Mom made macaroni and cheese for dinner, with a side dish of green beans flavored with bacon and vinegar. She asked Grandpa if he liked it, and he said he did. I ate two platefuls.
In the midst of making dinner, Mom had accidentally dumped half the macaroni into the left side of the sink and it had slipped down into the garbage disposal. She called me in to the kitchen, and we surreptitiously ran the disposal….
That side of the sink has been backing up, and I thought the disposal didn’t work. But earlier in the day, Grandpa had enlisted me to solve the problem. It seems he’s dealt with it before…. He was annoyed that he couldn’t take care of it himself, but the task required kneeling down and reaching under the sink, and he can’t do that. He got Mom involved too….
She was placed to one side, ready with a bowl of ice cubes; I was directed to clear out under the sink and get ready to plug in the disposal. (So, it’s not broken but simply unplugged. Grandpa said there’s a short, and that’s why it’s not plugged in and in regular use.) When he was ready, he told me to plug it in, Mom to flip the switch on beside the sink. “Now. Pour in the ice cubes,” he said. “Pour ‘em in.” They crunched loudly, while I waited, my head under the sink, my hand on the plug…. “All right,” Grandpa said after a minute or two, “that should do it.” I pulled the plug.
Another example of how things work around the house—sort of, but not really….
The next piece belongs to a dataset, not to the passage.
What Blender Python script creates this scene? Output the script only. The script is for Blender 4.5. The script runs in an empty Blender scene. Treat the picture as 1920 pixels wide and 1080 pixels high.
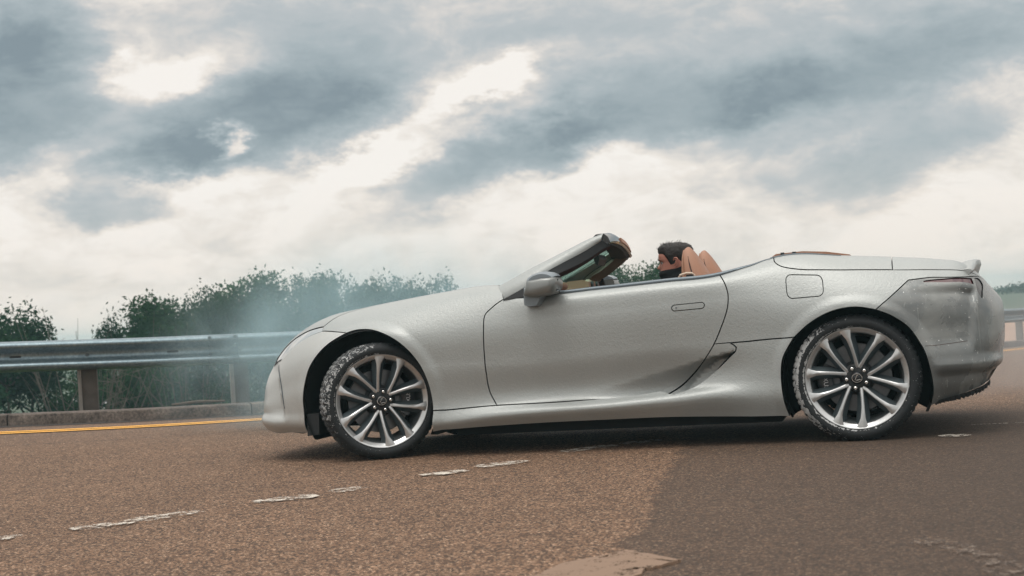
import bpy, bmesh, math, random
import numpy as np
from math import sin, cos, pi, radians, atan2, hypot
from mathutils import Vector, Matrix
from mathutils.geometry import delaunay_2d_cdt

random.seed(7); RNG = np.random.default_rng(7)
SC = bpy.context.scene
COL = SC.collection

# ------------------------------------------------------------------ camera
cam_d = bpy.data.cameras.new('camera'); cam = bpy.data.objects.new('camera', cam_d); COL.objects.link(cam)
CAM = Vector((3.13, -9.48, .8345)); YAW, PITCH, ROLL = -.2575, .0193, -.0638
def cam_axes():
    f = Vector((sin(YAW)*cos(PITCH), cos(YAW)*cos(PITCH), sin(PITCH)))
    r = Vector((cos(YAW), -sin(YAW), 0)); u = r.cross(f)
    return r*cos(ROLL)+u*sin(ROLL), u*cos(ROLL)-r*sin(ROLL), f
_r, _u, _f = cam_axes()
cam.matrix_world = Matrix(((_r.x, _u.x, -_f.x, CAM.x), (_r.y, _u.y, -_f.y, CAM.y), (_r.z, _u.z, -_f.z, CAM.z), (0, 0, 0, 1)))
cam_d.sensor_width = 36; cam_d.lens = 2745/1920*36; cam_d.clip_end = 6000; cam_d.clip_start = .1
cam_d.dof.use_dof = True; cam_d.dof.focus_distance = 8.9; cam_d.dof.aperture_fstop = 4.5
SC.camera = cam

# ------------------------------------------------------------------ light and sky
SUN_EL, SUN_AZ = radians(73), radians(200)      # azimuth clockwise from +Y: behind and left of the camera
sd = bpy.data.lights.new('sun', 'SUN'); sun = bpy.data.objects.new('sun', sd); COL.objects.link(sun)
sd.energy = .9; sd.angle = radians(24); sd.color = (1, .95, .89)
sdir = Vector((sin(SUN_AZ)*cos(SUN_EL), cos(SUN_AZ)*cos(SUN_EL), sin(SUN_EL)))
sun.rotation_euler = (-sdir).to_track_quat('-Z', 'Y').to_euler(); sun.location = (0, 0, 20)
W = bpy.data.worlds.new('World'); SC.world = W; W.use_nodes = True
SC.view_settings.view_transform = 'Standard'; SC.view_settings.look = 'None'
SC.view_settings.exposure = 0.0; SC.view_settings.gamma = 1; SC.view_settings.use_curve_mapping = False
SC.cycles.volume_bounces = 1; SC.cycles.max_bounces = 6; SC.cycles.transparent_max_bounces = 24
SC.cycles.volume_step_rate = 2.5; SC.cycles.volume_max_steps = 64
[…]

So later, after the macaroni mishap, Mom figured we could re-create the solution. But it didn’t turn out that way. At first it had seemed to work, the macaroni disappeared and the water drained, but later, after I’d done the dinner dishes, Mom used the sink and suddenly both drains started backing up with black, noxious smelling water. She called me in from the living room where I was watching SportsCenter.
Grandpa had gone to his room for the night, so we had some time to try to figure out what to do…. We tried the garbage disposal a third time, but that just made it worse—more black water bubbled up into the sink…. I said, “Let’s just let it sit for a while and see what happens,” but that didn’t work either…. I went in search of a plunger, and after scouring the house found a small one in the garage. First, I used a cup to empty the sinks, dumping the water into a pot, the pot several times in the backyard…. I was just beginning to wield the plunger when Grandpa came into the dining room, pushing his walker before him. He didn’t see what I was doing, and I nonchalantly put down the plunger and moved away from the sink.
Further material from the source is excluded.